Expenses claims made by Mark Thompson, BBC Director General and 12 other former and present members of the BBC executive board over the past five years, totalling £363,963.83, were released as the corporation responded to calls for it to be more open and accountable.

By far the biggest claimer of overnight accommodation was BBC Radio 3 Controller Roger Wright, at £6,152.24, and he’s No. 2 overall with £16,489.38. Maybe he enjoys expensive food and staying overnight.

Did anyone hear Mark Thompson on BBC Radio 4’s Today? It struck me as an extremely poor piece of self-congratulatory double-speak on the part of the BBC. The gist of it was the interviewer challenging Thompson on his claiming for congestion charges.

Thompson explained that he claimed only for the official car that drove him to meetings and official functions (this including 23p for parking). When he drove his own family in his own car, he paid the congestion charge himself.

The interviewer continued to badger Thompson on the point, causing Thompson to justify himself by comparisons with standard (private sector) industry practice.

To me Thompson’s claims seemed entirely reasonable, supportable, and well within what any right-thinking person would expect him to claim. There was no controversy, and no need to badger him on the point, or even raise the point to begin with. Businessman claims expenses for costs incurred in business travel! Shock! Horror! Call the BBC to investigate!

Now maybe I’m just being cynical, but the interview smacked of the BBC being ostentatiously “fair” by grilling the boss over something that was actually completely unnecessary to investigate.

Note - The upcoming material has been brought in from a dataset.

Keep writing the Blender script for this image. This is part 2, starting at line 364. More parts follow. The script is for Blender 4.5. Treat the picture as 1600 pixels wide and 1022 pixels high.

And more than that, it was deliberately designed to allow him to highlight to listeners how fair and reasonable he is.

The BBC expenses issue is a mere sideshow compared to the more pressing questions such as why the BBC needs such a vast management structure – in the 1970s I’m sure there were relatively few “executives” and there was much more emphasis on producers and programme-makers. There certainly weren’t nonsensical departments such as BBC Vision. Linked to that are other questions such as why those “executives” and managers need to be paid such enormous salaries. Why should public sector salaries be compared with those in the commercial market and not, for instance, with other public sector salaries such as the salary of a Government minister which is many times less than that of the Director General of the BBC?

There is also the question of why the licence fee is so inequitable, why someone on jobseeker’s allowance pays more than Mark Thompson himself for the same TV licence. Needless to say, you will not get any sensible response to any of these questions from a BBC spokesman, or the BBC Trust who are supposed to safeguard the interests of licence fee payers.